Hinter dem Kontrollhäuschen werden die Reihen geordnet, 2 mal 2 Personen nebeneinander, eine Doppelreihe für die rechte Seite, eine Doppelreihe für die linke Seite, dann geht es langsam vorwärts. Jeder Ansatz eines lauten Wortes oder gesprächs wird sofort erstickt, finstere Guards bringen die Leute zum ehrfürchtigen erstummen. Langsam nähert man sich dem Eingang zum Mausoleum. Hier flankieren weiß gekleidete Gardeoffiziere die Tür. Diese sind bnicht so versteinert, wie si müssten, ich blinkere einem zu und er blinkert zurück und denke: „Na, ja, es geht doch!“
Im Raum ist es empfindlich kühl, so um die 16 bis 18 Grad braucht Onkel Ho für seinen Frischhalteschlaf, in der Mitte ist er aufgebahrt und mand marschiert ohne stehen zu bleiben langsamen Schrittes an ihm vorbei. Halb zugedeckt liegt er hier im Glaskasten und muss sich bestaunen lassen.
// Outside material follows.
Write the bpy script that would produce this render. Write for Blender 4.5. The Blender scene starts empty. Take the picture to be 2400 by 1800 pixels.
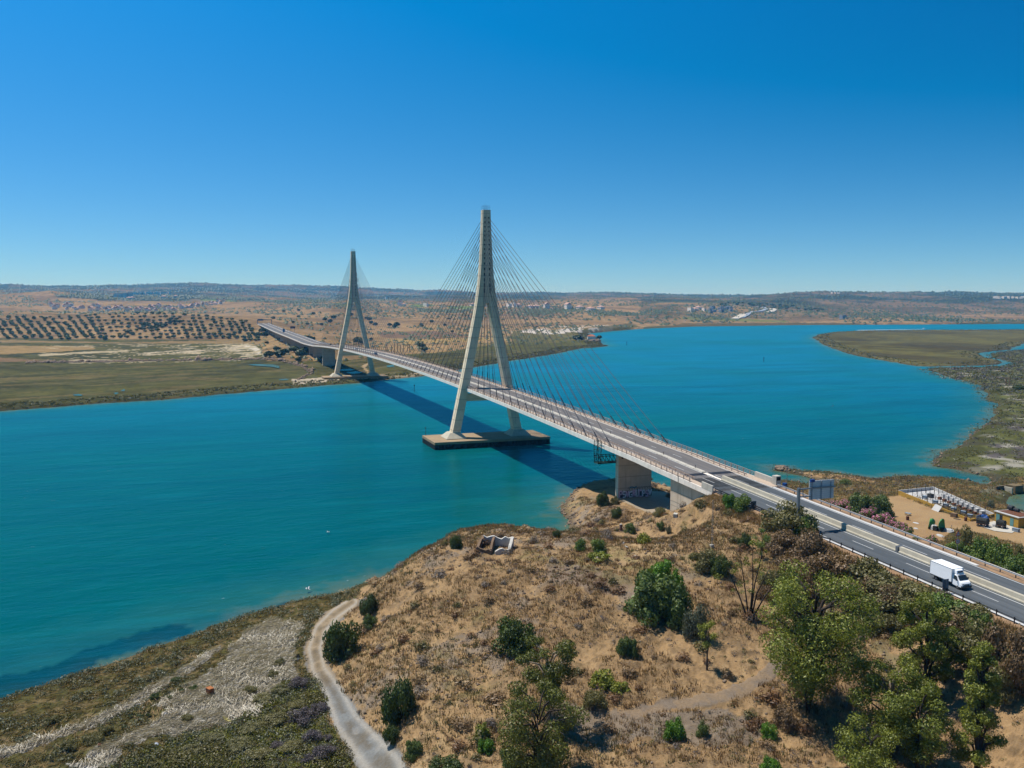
import bpy, math, random
import numpy as np
rad = math.radians
scene = bpy.context.scene
COL = scene.collection

# ------------------------------------------------------------ camera, sky, sun, exposure
CAM = np.array([-178.522, 112.894, 58.766])
YAW, PITCH, ROLL, FPX = -0.3418, 0.0924, 0.0017, 2089.16     # focal length in px of a 2400 px wide frame
_c, _s = math.cos(YAW), math.sin(YAW)
FW = np.array([_c * math.cos(PITCH), _s * math.cos(PITCH), -math.sin(PITCH)])
RT = np.array([_s, -_c, 0.0])
UP = np.cross(RT, FW)
_cr, _sr = math.cos(ROLL), math.sin(ROLL)
RT, UP = RT * _cr + UP * _sr, UP * _cr - RT * _sr
from mathutils import Matrix, Vector
cd = bpy.data.cameras.new('camera')
cam = bpy.data.objects.new('camera', cd)
COL.objects.link(cam)
cam.matrix_world = Matrix(((RT[0], UP[0], -FW[0], CAM[0]), (RT[1], UP[1], -FW[1], CAM[1]), (RT[2], UP[2], -FW[2], CAM[2]), (0, 0, 0, 1)))
cd.sensor_width = 36.0
cd.lens = FPX / 2400 * 36
cd.clip_start = 0.5
cd.clip_end = 90000
scene.camera = cam

SUN = np.array([0.33, 0.34, 1.0]); SUN /= np.linalg.norm(SUN)
w = bpy.data.worlds.new("World"); scene.world = w; w.use_nodes = True
nt = w.node_tree; nt.nodes.clear()
sky = nt.nodes.new('ShaderNodeTexSky'); sky.sky_type = 'NISHITA'; sky.sun_disc = False
sky.sun_elevation = math.asin(SUN[2]); sky.sun_rotation = math.atan2(SUN[0], SUN[1])
sky.altitude = 60; sky.air_density = 0.7; sky.dust_density = 0.0; sky.ozone_density = 3.0
# polarised summer sky: the Nishita radiance, filtered by the angle to the sun and by height (a polarising filter darkens it away from the sun)
def nmath(op, x, y=None, clamp=False):
    n_ = nt.nodes.new('ShaderNodeMath'); n_.operation = op; n_.use_clamp = clamp
    for k_, val_ in enumerate((x, y)):
        if val_ is None: continue
        if hasattr(val_, 'links'): nt.links.new(val_, n_.inputs[k_])
        else: n_.inputs[k_].default_value = val_
    return n_.outputs[0]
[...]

Kosmetik und Pflege und maniküre erfolgen in Moskau, im Herbst schließt der Laden deswegen und der Glaskasten geht auf Reisen ins ehemalige Mutterland des Sozialismus. Die haben die meisten Erfahrungen dort im Balsamieren, schließlich haben sie sich jahrzehntlang um Lenin und ein paar jahre auch um Mao gekümmert.
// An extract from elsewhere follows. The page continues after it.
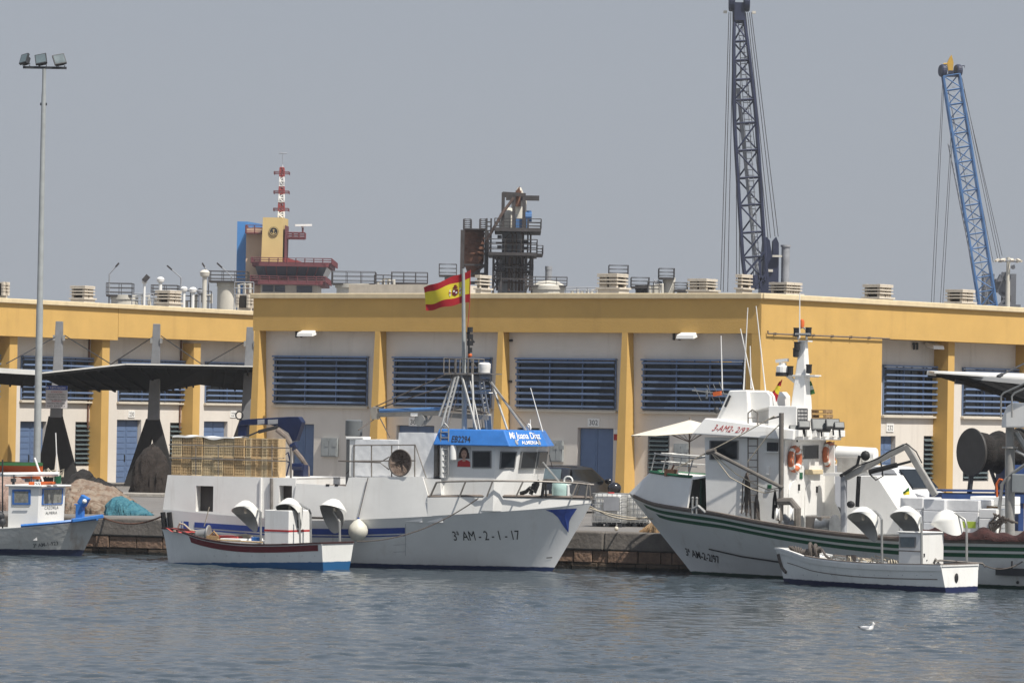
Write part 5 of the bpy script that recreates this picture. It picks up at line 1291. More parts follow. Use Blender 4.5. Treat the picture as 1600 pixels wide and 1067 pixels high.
text_on(mb, 'Mi Juana Diaz', w2 * .84, .24, lambda u, v: f(u, v + .10) , shear=.25, bold=.01); text_on(mb, 'ALMERIA', w2 * .44, .13, lambda u, v: f(u + .12, v - .16), bold=.012)
mb.build('lettering', M['whiteclean'], br)
mb = MB(F1)
for u in (.02 - w2 * .30, .02 + w2 * .30):
    mb.add([f(u + .07 * math.cos(t), -.15 + .1 * math.sin(t)) + V((.004, -.002, 0)) for t in np.linspace(0, 2 * PI, 14, endpoint=False)], [tuple(range(14))])
mb.build('round_mark', M['fgrey'], br)
def wq(F, lat, p0, p1, y0, y1): return [V((F.X(p0, y1, lat), lat, F.Z(p0, y1, lat))), V((F.X(p1, y1, lat), lat, F.Z(p1, y1, lat))), V((F.X(p1, y0, lat), lat, F.Z(p1, y0, lat))), V((F.X(p0, y0, lat), lat, F.Z(p0, y0, lat)))]
glass_panel(F1, wh1, wq(F1, WL - .002, 738, 768, 704, 731), out=(0, -1, 0)); glass_panel(F1, wh1, [V((p.x, -p.y, p.z)) for p in wq(F1, WL - .002, 738, 768, 704, 731)], out=(0, 1, 0))
zg0, zg1 = on(790, 732, -1.4).z, on(790, 705, -1.4).z
for i, j, s0, s1 in ((1, 2, .2, .88), (2, 3, .07, .93), (3, 4, .07, .93), (4, 5, .12, .8)):
    fq, _, _ = on_quad(vs[i], vs[j], vs[n + j], vs[n + i], .0)
    def wp(s_, z): a = vs[i].lerp(vs[j], s_); b = vs[n + i].lerp(vs[n + j], s_); return a.lerp(b, (z - zw0) / (zw1 - zw0))
    glass_panel(F1, wh1, [wp(s0, zg0), wp(s1, zg0), wp(s1, zg1), wp(s0, zg1)], out=(1, -.2 if i < 3 else .2, 0), thick=.06)
# poster with a woman's portrait
xp0, xp1 = F1.X(714.5, 715, WL), F1.X(736, 715, WL); zp0, zp1 = F1.Z(725, 729.5, WL), F1.Z(725, 698, WL); xm = (xp0 + xp1) / 2; hp = zp1 - zp0; y_ = WL - .006
def disc(mb, x, z, rx, rz, y, k=16, a0=0, a1=2 * PI): return mb.add([(x + rx * math.cos(t), y, z + rz * math.sin(t)) for t in np.linspace(a0, a1, k, endpoint=False)], [tuple(range(k))])
mb = MB(F1); mb.box(xp0, xp1, y_ - .004, y_, zp0, zp1); po = mb.build('poster', mat('poster ground', (.55, .55, .54), .5, .04), wh1)
mb = MB(F1); disc(mb, xm, zp0 + hp * .70, .15, .19, y_ - .006); mb.add([(xm - .17, y_ - .006, zp0 + hp * .72), (xm + .17, y_ - .006, zp0 + hp * .72), (xm + .19, y_ - .006, zp0 + hp * .42), (xm - .19, y_ - .006, zp0 + hp * .42)], [(0, 1, 2, 3)]); mb.build('hair', M['hair'], po)
mb = MB(F1); mb.add([(xp0 + .01, y_ - .008, zp0 + .01), (xp1 - .01, y_ - .008, zp0 + .01), (xp1 - .03, y_ - .008, zp0 + hp * .27), (xm + .1, y_ - .008, zp0 + hp * .36), (xm - .1, y_ - .008, zp0 + hp * .36), (xp0 + .03, y_ - .008, zp0 + hp * .27)], [tuple(range(6))]); mb.build('blouse', M['posterred'], po)
mb = MB(F1); disc(mb, xm, zp0 + hp * .64, .095, .135, y_ - .010); mb.add([(xm - .05, y_ - .010, zp0 + hp * .28), (xm + .05, y_ - .010, zp0 + hp * .28), (xm + .05, y_ - .010, zp0 + hp * .5), (xm - .05, y_ - .010, zp0 + hp * .5)], [(0, 1, 2, 3)]); mb.build('face', M['portrait_skin'], po)
mb = MB(F1)
for dx in (-.04, .04): disc(mb, xm + dx, zp0 + hp * .68, .018, .01, y_ - .012, 8)
disc(mb, xm, zp0 + hp * .56, .03, .008, y_ - .012, 8); mb.build('features', M['hair'], po)
mb = MB(F1); c = on(708, 706, WL - .16); mb.lathe([(.02, -.28), (.11, -.24), (.12, 0), (.10, .22), (.05, .26)], c, (0, 0, 1), 12); mb.build('life_light', M['whiteclean'], wh1, smooth=True)
# roof ladder and grab tubes by the wheelhouse
mb = MB(F1)
for a in (689, 701): mb.path([on(a - 1, 742, -2.0), on(a, 668, -1.95)], .025, 6)
for y in range(675, 742, 9): mb.tube(on(689, y, -1.97), on(701, y, -1.97), .018, 5)
mb.path([on(690, 668, -1.95), on(695, 661, -1.95), on(701, 668, -1.95)], .025, 6); mb.build('ladder', M['steel'], b1)
mb = MB(F1); mb.tube(on(691.5, 746, -1.9), on(691.5, 700, -1.9), .09, 10); mb.build('vent_pipe', M['whiteclean'], b1, smooth=True)
mb = MB(F1); mb.tube(on(681, 744, -1.6), on(681, 695, -1.6), .11, 10); mb.tube(on(678, 744, -1.5), on(678, 690, -1.5), .06, 8); mb.build('exhaust_pipe', M['rail'], b1, smooth=True)
# bow rail
def gun(px, py):  # a point above the gunwale at this pixel
    l = abs(latg(px)) * .97; return on(px, py, -l)
mb = MB(F1); top = [gun(*p) for p in ((672, 776), (682, 753.5), (700, 752), (760, 751), (830, 751.5), (880, 753.5), (905, 755), (921, 757))]
mb.path(top, .034, 6)
for a, b in (((718, 776), (727.5, 752)), ((760.5, 776), (770, 751)), ((806, 776), (817.5, 751.5)), ((893, 778), (902, 755)), ((915, 779), (918, 756.5)), ((923, 781), (921, 757))): mb.tube(gun(*a), gun(*b), .028, 6)
mb.M = F1.M
far = [V((p.x, -p.y, p.z)) for p in top]; mb.path(far, .034, 6)
for k in (2, 3, 4, 5): mb.tube(far[k], far[k] + V((-.15, 0, -.5)), .028, 6)
mb.path([top[-1], V((top[-1].x + .1, 0, top[-1].z)), far[-1]], .034, 6); mb.build('bow_rail', M['rail'], b1, smooth=True)
# windlass, hose and net bin on the foredeck
zdk = H1.zs(.9)
mb = MB(F1); c = on(876, 765, -.2); mb.lathe([(.25, -.5), (.28, .0), (.27, .2), (.22, .26)], c, n=16); mb.build('net_bin', mat('pale teal plastic', (.42, .58, .54), .5, .15, 6), b1, smooth=True)
mb = MB(F1); mb.path([on(813, 771, -1), on(822, 768, -1), on(828, 762, -1), on(836, 768, -1), on(840, 756, -1), on(842, 752, -1), on(834, 757, -1), on(829, 772, -1)], .07, 7); mb.tube(on(847, 776, -1), on(850, 750, -1), .05); mb.tube(on(853, 776, -.9), on(853, 750, -.9), .03); mb.build('hose_coil', M['black'], b1, smooth=True)
mb = MB(F1); c = on(732, 775, -1.5); mb.lathe([(.3, -.1), (.3, .1)], c, (0, 1, 0), 16); mb.tube(on(752, 776, -1.5), on(752, 769, -1.5), .05); mb.tube(on(747, 770, -1.5), on(757, 769, -1.5), .05); mb.build('winch', M['steel'], b1)
mb = MB(F1); p = on(888, 751, -.3); mb.torus(p, (0, 1, 0), .14, .03, 14, 6); mb.tube(p + V((0, 0, -.15)), p + V((0, 0, -.6)), .05); mb.build('bow_roller', M['whiteclean'], b1)
# lettering and paint on the hull
mpt2 = lambda a, b, y=0.0: on(a, b, y)
def hull_text(H, s_, p0, p1, hpx, name, m, root, bold=.02, shear=0):
    a, b = H.px(*p0), H.px(*p1); c = (a + b) / 2; L_ = V((b.x - a.x, 0, b.z - a.z)); wd = L_.length; ex = L_.normalized()
    hm = hpx / FPX * (H.F.M @ c).y; mb = MB(H.F)
    pts, fs, w0_ = text_pts(s_, shear, bold); k = wd / w0_
    vs = []
    for x, y in pts:
        X_ = c.x + ex.x * x * k; Z_ = c.z + ex.z * x * k + y * hm; vs.append(V((X_, -(H.lat(X_, Z_) + .014), Z_)))
    mb.add(vs, fs); return mb.build(name, m, root)
hull_text(H1, '3ª AM - 2 - 1 - 17', (708, 837), (812, 835.5), 14.5, 'lettering', M['letter'], b1, bold=.0)
mb = MB(F1); fan = [(852.8, 796.5), (902, 794), (893, 807), (889.5, 815), (888.5, 832), (880, 821), (872, 808), (864, 801)]
ctr = H1.px(882, 804, .014); ring = []
for i in range(8):
    a, b = fan[i], fan[(i + 1) % 8]
    for k in range(3): ring.append(H1.px(a[0] + (b[0] - a[0]) * k / 3, a[1] + (b[1] - a[1]) * k / 3, .014))
mb.add([ctr] + ring, [(0, 1 + i, 1 + (i + 1) % 24) for i in range(24)]); mb.M = F1.M; mb.add([V((p.x, -p.y, p.z)) for p in [ctr] + ring], [(0, 1 + i, 1 + (i + 1) % 24) for i in range(24)]); mb.build('bow_flash', M['stripeblue'], b1)
def px_strip(H, tops, bots, name, m, root, n=60, off=.012):
    mb = MB(H.F); xa_, xb_ = tops[0][0], tops[-1][0]; vs = []
    for k in range(n + 1):
        a = xa_ + (xb_ - xa_) * k / n
        for pl in (tops, bots): vs.append(H.px(a, float(np.interp(a, [q[0] for q in pl], [q[1] for q in pl])), off))
    mb.add(vs, [(2 * k, 2 * k + 2, 2 * k + 3, 2 * k + 1) for k in range(n)]); return mb.build(name, m, root)
px_strip(H1, [(304, 815.5), (412, 822.5), (480, 825.5), (550, 826.3), (633, 824)], [(304, 823.5), (412, 831.5), (480, 834.5), (550, 835.5), (633, 833)], 'stripe', M['stripeblue'], b1)
px_strip(H1, [(304, 825.8), (412, 833.6), (480, 836.7), (550, 837.6), (633, 835.2)], [(304, 827.8), (412, 835.8), (480, 838.8), (550, 839.6), (633, 837.2)], 'stripe', M['stripeblue'], b1)
for a0, a1 in ((283.5, 284.6), (287, 295)): px_strip(H1, [(a0, 814), (a1, 814.5)], [(a0, 826), (a1, 826.5)], 'stripe', M['stripeblue'], b1, n=4)
px_strip(H1, [(854, 870.5), (863, 870)], [(854, 871.8), (863, 871.3)], 'draught_mark', M['letter'], b1, n=4)
px_strip(H1, [(455, 806), (520, 808)], [(455, 809), (520, 811)], 'rubbing_strake', M['woodrail'], b1, n=10, off=.03)
mb = MB(F1)
for a0, b0 in ((509, 757.5), (523, 757.5)): mb = MB(F1); p = on(a0, b0, NS - .01); mb.box(p.x, p.x + .12, NS - .012, NS + .03, p.z - .04, p.z + .03); mb.build('scupper', M['letter'], b1)
for pl_ in ([(615, 851), (633, 850)], [(615, 862), (633, 861)]): px_strip(H1, pl_, [(a, b + .5) for a, b in pl_], 'hatch_seam', M['fgrey'], b1, n=4, off=.008)
for a in (330.5, 520, 633.5, 720): px_strip(H1, [(a, 818), (a + .5, 818)], [(a, 868), (a + .5, 868)], 'weld_seam', M['fgrey'], b1, n=2, off=.006) if a != 720 else None
mb = MB(F1)
for q_ in (((733, 560, -.2), (829, 672, -.4)), ((706, 584, -.6), (688, 742, -1.9)), ((745, 590, .3), (757, 690, .9)), ((720, 600, 0), (700, 668, -1.6)), ((735, 600, .2), (752, 672, .2))): mb.tube(mpt2(*q_[0]), mpt2(*q_[1]), .011, 4)
mb.build('rigging_wire', M['ropedark'], b1)
for a in (256.5, 266.5): mb = MB(F1); mb.tube(H1.px(a + 3, 836, .06), H1.px(a, 800, .1), .085, 8); mb.build('fender', M['black'], b1)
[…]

Am Nachmittag will ich mein Wissen über Onkel Ho ein wenig aufbessern, doch viel mehr als das Wikipediawissen gibt es nicht, denn es ist auch nicht viel bekannt und Ho Chi minh wusste seine geheimnisse zu hüten und sagt 1962 einem Journalisten: „Ein alter Mann behält seine kleinen Geheimnisse gern für sich.“ Und so wird gerne gemunkelt ob er denn nun Frauen, Freundinnen und Kinder habe und niemand mag (oder kann) das geheimnis lüften. Ein vietnmesischer general mit verblüffender Ähnlichkeit und seiner Familie in einer Grenzregion des Landes, in der sich Onkel Ho gern aufgehalten hatt, wurde zur vaterschaft Onkel Hos befragt und die Antwort kam prompt: „Natürlich ist Ho Chi Minh mein Vater, er ist der Vater aller Vietnamesen!“
Bekannt ist nicht einmal sein Geburtsdatum, es wird immer nur der 19.5.1890 gemutmast und da er am Nationalfeiertag starb, wurde sein Todestag um einen Tag verlegt, vom 2.9. auf den 3.9.69 und die Korrektur erst in den 90er Jahren wieder revidiert.
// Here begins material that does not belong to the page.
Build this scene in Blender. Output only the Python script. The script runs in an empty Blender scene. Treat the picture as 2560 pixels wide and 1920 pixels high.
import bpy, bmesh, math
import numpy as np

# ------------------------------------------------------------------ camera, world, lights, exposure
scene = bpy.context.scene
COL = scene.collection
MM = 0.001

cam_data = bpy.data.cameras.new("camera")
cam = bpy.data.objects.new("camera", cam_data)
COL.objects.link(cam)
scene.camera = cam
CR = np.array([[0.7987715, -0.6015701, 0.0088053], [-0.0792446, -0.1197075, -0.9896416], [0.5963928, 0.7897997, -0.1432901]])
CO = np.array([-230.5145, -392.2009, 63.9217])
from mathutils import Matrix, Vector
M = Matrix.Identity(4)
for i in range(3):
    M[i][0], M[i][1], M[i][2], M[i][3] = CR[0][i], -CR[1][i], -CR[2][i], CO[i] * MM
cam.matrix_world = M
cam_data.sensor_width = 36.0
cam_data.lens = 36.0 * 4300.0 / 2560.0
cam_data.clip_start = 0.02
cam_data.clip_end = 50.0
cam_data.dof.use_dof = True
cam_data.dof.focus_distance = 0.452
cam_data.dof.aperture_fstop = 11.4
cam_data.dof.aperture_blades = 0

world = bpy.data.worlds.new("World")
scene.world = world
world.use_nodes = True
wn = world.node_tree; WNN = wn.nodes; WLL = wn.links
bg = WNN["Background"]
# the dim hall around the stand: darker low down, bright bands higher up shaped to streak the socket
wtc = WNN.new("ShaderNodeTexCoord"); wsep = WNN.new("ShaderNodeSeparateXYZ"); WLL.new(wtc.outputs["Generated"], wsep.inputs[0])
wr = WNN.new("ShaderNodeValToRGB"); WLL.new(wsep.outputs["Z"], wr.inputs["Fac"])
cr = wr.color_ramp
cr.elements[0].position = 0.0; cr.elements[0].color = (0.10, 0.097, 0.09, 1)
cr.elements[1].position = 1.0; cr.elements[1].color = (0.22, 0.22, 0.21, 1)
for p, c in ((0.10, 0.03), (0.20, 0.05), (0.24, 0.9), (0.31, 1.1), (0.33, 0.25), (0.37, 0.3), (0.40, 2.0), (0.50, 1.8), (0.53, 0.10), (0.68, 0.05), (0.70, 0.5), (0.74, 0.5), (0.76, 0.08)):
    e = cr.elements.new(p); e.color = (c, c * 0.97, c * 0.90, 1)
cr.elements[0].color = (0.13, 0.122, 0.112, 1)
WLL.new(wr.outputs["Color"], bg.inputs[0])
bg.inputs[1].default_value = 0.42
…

Da er sein halbes leben lang auf der Flucht war lebte er unter zahlreichen Pseudonymen und auch der Herr Ho mit dem klaren Willen, also Ho Chi Minh war nur ein solcher Name.
Ansonsten war er viel auf Reisen in seiner Jugend, Frankreich Moskau und Beijing standen auf der Liste, Jobs als Küchenhelfer, ebenso wie Treffen mit allen großen Revolutionären seiner Zeit wie Ernst Thälmann, Zhou Enlai, Bucharin, aber auch Jiang Kaishek (Maos Gegenspieler).
Außerdem war er nie ein Hardliner und versuchte immer auf einem mehr oder weniger gemäßigtem Wege seine Ziele zu erreichen, er gilt wohl er als ein starker Nationalist als Kommunist und hat sich nie durch die Massenproduktion von pseudowisseschaftlichen Schriften hervorgetan, es gibt also keinen Ho-Chi- Minhismus.
Im großen und ganzen scheint er ein sehr symphatischer und friedlicher Mitmensch gewesen zu sein, sehr bescheiden und zurückhaltend und die einfache Holzhütte, die er sich hat hinter dem Präsidentenpalast errichten lassen bestärkt diesen Eindruck noch. Soll Peter also ruhig Ho Chi Minh Fan bleiben, mal sehen ob ich ein paar nette Devotionalen für ihn auftreiben kann.